■ **Supplied information**

*-*-*

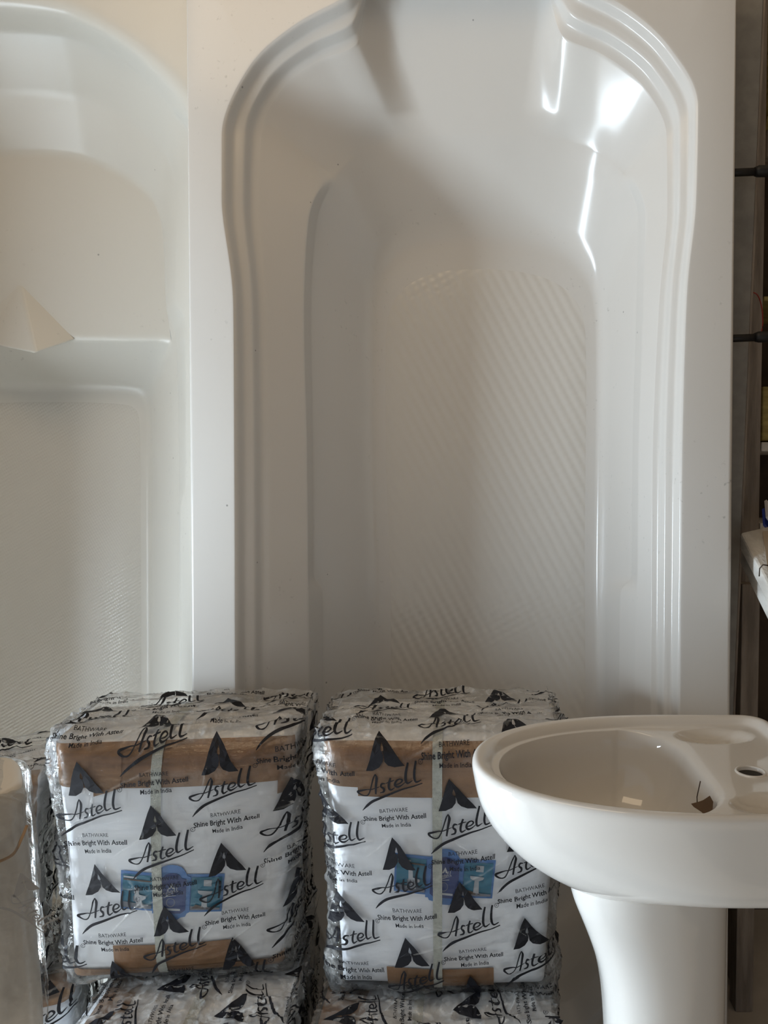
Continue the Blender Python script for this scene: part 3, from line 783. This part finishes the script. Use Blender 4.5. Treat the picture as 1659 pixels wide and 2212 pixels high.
R += [ring3(O1+rim_w*.02, RZ-.006), ring3(O1+rim_w*.14, RZ-.001), ring3(O1+rim_w*.38, RZ+.0005), ring3(O1+rim_w*.68, RZ-.002), ring3(O1+rim_w*.9, RZ-.008), ring3(O_in, RZ-.012)]
for t in (.15, .35, .55, .75, .9): R.append(ring3(lerp(O_in, BO, t), RZ-.0135-.002*t))
R.append(ring3(BO, RZ-.018))
for f, dz in ((.975, .026), (.95, .042), (.92, .062), (.87, .085), (.79, .106), (.66, .124), (.48, .136), (.28, .142), (.12, .145)):
    R.append(ring3(bowl_ring(f), RZ-dz))
rings = []
for i in range(len(R)-1):
    for t in (0, .25, .5, .75):
        rings.append(R[i]*(1-t)+R[i+1]*t)
rings.append(R[-1])
# smooth the loft across rings
A_ = np.array(rings)
for _ in range(6): A_[1:-1] = .25*A_[:-2]+.5*A_[1:-1]+.25*A_[2:]
# soap dishes on the deck
nz = A_.shape[0]
for sgn in (1, -1):
    for k_, (dx, dw) in enumerate(((.395, .020), (.395, .038))):
        pass
    X_, Y_ = A_[..., 0], A_[..., 1]
    cyd = YM+sgn*.118
    e = ((X_-.378)/.058)**2+((Y_-cyd)/.030)**2
    top = (A_[..., 2] > RZ-.03)
    dip = np.where(top, np.clip(1-e, 0, 1), 0)
    A_[..., 2] -= .015*dip**.8*(1-.25*np.cos((Y_-cyd)*520))
basin_root = root('washbasin', (.24, YM, 0), 'white glazed washbasin on a pedestal, cut off by the right edge of the photo', 'washbasin')
bowl = loft_mesh('basin', [a for a in A_], M_GLAZE, basin_root, capn=3)
# tap hole cut through the deck
hx, hy = px_x(1632, .965), .965
bpy.ops.mesh.primitive_cylinder_add(vertices=48, radius=.0165, depth=.12, location=(hx, hy, RZ-.03))
cut = bpy.context.active_object
md = bowl.modifiers.new('hole', 'BOOLEAN'); md.object = cut; md.operation = 'DIFFERENCE'; md.solver = 'EXACT'
bpy.context.view_layer.update()
dg = bpy.context.evaluated_depsgraph_get()
nm = bpy.data.meshes.new_from_object(bowl.evaluated_get(dg))
bowl.modifiers.clear(); bowl.data = nm
nm.polygons.foreach_set('use_smooth', [True]*len(nm.polygons))
bpy.data.objects.remove(cut)
# pale raised lip around the hole
aa = np.linspace(0, 2*math.pi, 49)[:-1]
lip = [np.c_[hx+r_*np.cos(aa), hy+r_*np.sin(aa), np.full(48, RZ-.0145+dz)] for r_, dz in ((.0205, -.001), (.0195, .0012), (.0175, .0016), (.0165, .0003), (.0163, -.012), (.016, -.05))]
loft_mesh('tap_hole_lip', lip, M_GLAZE, basin_root, cap=False)
loft_mesh('tap_hole_shade', [np.c_[hx+r_*np.cos(aa), hy+r_*np.sin(aa), np.full(48, RZ-.0185)] for r_ in (.0175, .012)], M_DARK, basin_root, capn=2)  # dark disc set in the hole as painted shade
# drain
dr = [np.c_[.205+r_*np.cos(aa), YM+r_*np.sin(aa), np.full(48, RZ-.1435+dz)] for r_, dz in ((.024, -.001), (.022, .001), (.017, .001), (.015, -.006))]
loft_mesh('drain', dr, mat('steel', (.45, .44, .42), .2, .5, Metallic=1.0), basin_root, capn=2)
# pedestal
ped = []
prof = [(1925, 1238, .098), (1960, 1252, .095), (2000, 1270, .092), (2070, 1298, .088), (2140, 1314, .085), (2212, 1322, .083), (2350, 1330, .085)]
YP = .955
for py, pxl, hw in prof:
    xl = px_x(pxl, YP); xr = px_x(1577, YP); z = CAM_Z-(CAM_Z-float(at_y(1000, py, YP)[2]))
    ped.append((xl, xr, hw, z))
z_last = ped[-1][3]
ped += [(ped[-1][0]-.004, ped[-1][1], .09, z_last*.5), (ped[-1][0]-.008, ped[-1][1]+.006, .105, .05), (ped[-1][0]-.01, ped[-1][1]+.008, .112, .0)]
pr = []
top_z = RZ-.118
for i, (xl, xr, hw, z) in enumerate([(ped[0][0]-.004, ped[0][1], ped[0][2]+.002, top_z)]+ped):
    t = np.linspace(0, 2*math.pi, 97)[:-1]
    ex = 2.6
    cxp = (xl+xr)/2; hx_ = (xr-xl)/2
    px_ = cxp+hx_*np.sign(np.cos(t))*np.abs(np.cos(t))**(2/ex); py_ = YM-.01+hw*np.sign(np.sin(t))*np.abs(np.sin(t))**(2/ex)
    pr.append(np.c_[px_, py_, np.full(96, z)])
pz = []
for i in range(len(pr)-1):
    for t in (0, .25, .5, .75): pz.append(pr[i]*(1-t)+pr[i+1]*t)
pz.append(pr[-1]); PZ = np.array(pz)
for _ in range(5): PZ[1:-1] = .25*PZ[:-2]+.5*PZ[1:-1]+.25*PZ[2:]
loft_mesh('pedestal', [a for a in PZ], M_GLAZE, basin_root, capn=2)
# leaf and twig added for a leaf reflection, and a hair in the bowl
from mathutils.bvhtree import BVHTree
_bv = [v.co+basin_root.location for v in bowl.data.vertices]
_tree = BVHTree.FromPolygons(_bv, [tuple(p.vertices) for p in bowl.data.polygons])
def bowl_z(x, y):
    return float(_tree.ray_cast(Vector((x, y, RZ+.2)), Vector((0, 0, -1)))[0].z)
lx, ly = .306, .900
lz = bowl_z(lx, ly)+.004
leaf = []
for (u, v, w_) in [(0, 0, .002), (.006, .004, .006), (.007, .010, .013), (.003, .013, .020), (-.004, .010, .017), (-.007, .004, .008), (-.014, .006, .012), (-.016, .009, .014), (-.008, .009, .016)]:
    leaf.append((lx+u*1.3, ly+v, lz+w_*1.4))
lf = mesh_obj('leaf_reflection', leaf, [(0, 1, 2, 5), (2, 3, 4, 5), (5, 4, 8), (5, 8, 7, 6)], mat('leaf_reflection', (.13, .08, .045), .6), smooth=False)
tag(lf, 'small curled brown leaf added for a reflection in the washbasin bowl', 'leaf')
md = lf.modifiers.new('thick', 'SOLIDIFY'); md.thickness = .0007
tw = tube('twig', [(lx-.012, ly+.012, lz+.014), (lx-.012, ly+.014, lz+.026), (lx-.009, ly+.016, lz+.037), (lx-.007, ly+.017, lz+.045)], .0007, mat('twig', (.05, .03, .02), .7))
tag(tw, 'thin dark twig added with the leaf for the reflection in the basin', 'twig')
bx, by = .148, .905
hr = [(x, y, bowl_z(x, y)+.0008) for x, y in catmull([(.175, .87), (.168, .92), (.18, .98), (.205, 1.03), (.235, 1.06)], 6)]

ho = tube('hair', hr, .0004, M_DARK, None, 6)
tag(ho, 'single fine dark hair curving across the inside of the washbasin bowl', 'hair')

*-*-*

■ **Your objective**
Copy the data word for word. Pictures do not go in the copy.

■ **Answer to this problem**
Continue the Blender Python script for this scene: part 3, from line 783. This part finishes the script. Use Blender 4.5. Treat the picture as 1659 pixels wide and 2212 pixels high.
R += [ring3(O1+rim_w*.02, RZ-.006), ring3(O1+rim_w*.14, RZ-.001), ring3(O1+rim_w*.38, RZ+.0005), ring3(O1+rim_w*.68, RZ-.002), ring3(O1+rim_w*.9, RZ-.008), ring3(O_in, RZ-.012)]
for t in (.15, .35, .55, .75, .9): R.append(ring3(lerp(O_in, BO, t), RZ-.0135-.002*t))
R.append(ring3(BO, RZ-.018))
for f, dz in ((.975, .026), (.95, .042), (.92, .062), (.87, .085), (.79, .106), (.66, .124), (.48, .136), (.28, .142), (.12, .145)):
    R.append(ring3(bowl_ring(f), RZ-dz))
rings = []
for i in range(len(R)-1):
    for t in (0, .25, .5, .75):
        rings.append(R[i]*(1-t)+R[i+1]*t)
rings.append(R[-1])
# smooth the loft across rings
A_ = np.array(rings)
for _ in range(6): A_[1:-1] = .25*A_[:-2]+.5*A_[1:-1]+.25*A_[2:]
# soap dishes on the deck
nz = A_.shape[0]
for sgn in (1, -1):
    for k_, (dx, dw) in enumerate(((.395, .020), (.395, .038))):
        pass
    X_, Y_ = A_[..., 0], A_[..., 1]
    cyd = YM+sgn*.118
    e = ((X_-.378)/.058)**2+((Y_-cyd)/.030)**2
    top = (A_[..., 2] > RZ-.03)
    dip = np.where(top, np.clip(1-e, 0, 1), 0)
    A_[..., 2] -= .015*dip**.8*(1-.25*np.cos((Y_-cyd)*520))
basin_root = root('washbasin', (.24, YM, 0), 'white glazed washbasin on a pedestal, cut off by the right edge of the photo', 'washbasin')
bowl = loft_mesh('basin', [a for a in A_], M_GLAZE, basin_root, capn=3)
# tap hole cut through the deck
hx, hy = px_x(1632, .965), .965
bpy.ops.mesh.primitive_cylinder_add(vertices=48, radius=.0165, depth=.12, location=(hx, hy, RZ-.03))
cut = bpy.context.active_object
md = bowl.modifiers.new('hole', 'BOOLEAN'); md.object = cut; md.operation = 'DIFFERENCE'; md.solver = 'EXACT'
bpy.context.view_layer.update()
dg = bpy.context.evaluated_depsgraph_get()
nm = bpy.data.meshes.new_from_object(bowl.evaluated_get(dg))
bowl.modifiers.clear(); bowl.data = nm
nm.polygons.foreach_set('use_smooth', [True]*len(nm.polygons))
bpy.data.objects.remove(cut)
# pale raised lip around the hole
aa = np.linspace(0, 2*math.pi, 49)[:-1]
lip = [np.c_[hx+r_*np.cos(aa), hy+r_*np.sin(aa), np.full(48, RZ-.0145+dz)] for r_, dz in ((.0205, -.001), (.0195, .0012), (.0175, .0016), (.0165, .0003), (.0163, -.012), (.016, -.05))]
loft_mesh('tap_hole_lip', lip, M_GLAZE, basin_root, cap=False)
loft_mesh('tap_hole_shade', [np.c_[hx+r_*np.cos(aa), hy+r_*np.sin(aa), np.full(48, RZ-.0185)] for r_ in (.0175, .012)], M_DARK, basin_root, capn=2)  # dark disc set in the hole as painted shade
# drain
dr = [np.c_[.205+r_*np.cos(aa), YM+r_*np.sin(aa), np.full(48, RZ-.1435+dz)] for r_, dz in ((.024, -.001), (.022, .001), (.017, .001), (.015, -.006))]
loft_mesh('drain', dr, mat('steel', (.45, .44, .42), .2, .5, Metallic=1.0), basin_root, capn=2)
# pedestal
ped = []
prof = [(1925, 1238, .098), (1960, 1252, .095), (2000, 1270, .092), (2070, 1298, .088), (2140, 1314, .085), (2212, 1322, .083), (2350, 1330, .085)]
YP = .955
for py, pxl, hw in prof:
    xl = px_x(pxl, YP); xr = px_x(1577, YP); z = CAM_Z-(CAM_Z-float(at_y(1000, py, YP)[2]))
    ped.append((xl, xr, hw, z))
z_last = ped[-1][3]
ped += [(ped[-1][0]-.004, ped[-1][1], .09, z_last*.5), (ped[-1][0]-.008, ped[-1][1]+.006, .105, .05), (ped[-1][0]-.01, ped[-1][1]+.008, .112, .0)]
pr = []
top_z = RZ-.118
for i, (xl, xr, hw, z) in enumerate([(ped[0][0]-.004, ped[0][1], ped[0][2]+.002, top_z)]+ped):
    t = np.linspace(0, 2*math.pi, 97)[:-1]
    ex = 2.6
    cxp = (xl+xr)/2; hx_ = (xr-xl)/2
    px_ = cxp+hx_*np.sign(np.cos(t))*np.abs(np.cos(t))**(2/ex); py_ = YM-.01+hw*np.sign(np.sin(t))*np.abs(np.sin(t))**(2/ex)
    pr.append(np.c_[px_, py_, np.full(96, z)])
pz = []
for i in range(len(pr)-1):
    for t in (0, .25, .5, .75): pz.append(pr[i]*(1-t)+pr[i+1]*t)
pz.append(pr[-1]); PZ = np.array(pz)
for _ in range(5): PZ[1:-1] = .25*PZ[:-2]+.5*PZ[1:-1]+.25*PZ[2:]
loft_mesh('pedestal', [a for a in PZ], M_GLAZE, basin_root, capn=2)
# leaf and twig added for a leaf reflection, and a hair in the bowl
from mathutils.bvhtree import BVHTree
_bv = [v.co+basin_root.location for v in bowl.data.vertices]
_tree = BVHTree.FromPolygons(_bv, [tuple(p.vertices) for p in bowl.data.polygons])
def bowl_z(x, y):
    return float(_tree.ray_cast(Vector((x, y, RZ+.2)), Vector((0, 0, -1)))[0].z)
lx, ly = .306, .900
lz = bowl_z(lx, ly)+.004
leaf = []
for (u, v, w_) in [(0, 0, .002), (.006, .004, .006), (.007, .010, .013), (.003, .013, .020), (-.004, .010, .017), (-.007, .004, .008), (-.014, .006, .012), (-.016, .009, .014), (-.008, .009, .016)]:
    leaf.append((lx+u*1.3, ly+v, lz+w_*1.4))
lf = mesh_obj('leaf_reflection', leaf, [(0, 1, 2, 5), (2, 3, 4, 5), (5, 4, 8), (5, 8, 7, 6)], mat('leaf_reflection', (.13, .08, .045), .6), smooth=False)
tag(lf, 'small curled brown leaf added for a reflection in the washbasin bowl', 'leaf')
md = lf.modifiers.new('thick', 'SOLIDIFY'); md.thickness = .0007
tw = tube('twig', [(lx-.012, ly+.012, lz+.014), (lx-.012, ly+.014, lz+.026), (lx-.009, ly+.016, lz+.037), (lx-.007, ly+.017, lz+.045)], .0007, mat('twig', (.05, .03, .02), .7))
tag(tw, 'thin dark twig added with the leaf for the reflection in the basin', 'twig')
bx, by = .148, .905
hr = [(x, y, bowl_z(x, y)+.0008) for x, y in catmull([(.175, .87), (.168, .92), (.18, .98), (.205, 1.03), (.235, 1.06)], 6)]

ho = tube('hair', hr, .0004, M_DARK, None, 6)
tag(ho, 'single fine dark hair curving across the inside of the washbasin bowl', 'hair')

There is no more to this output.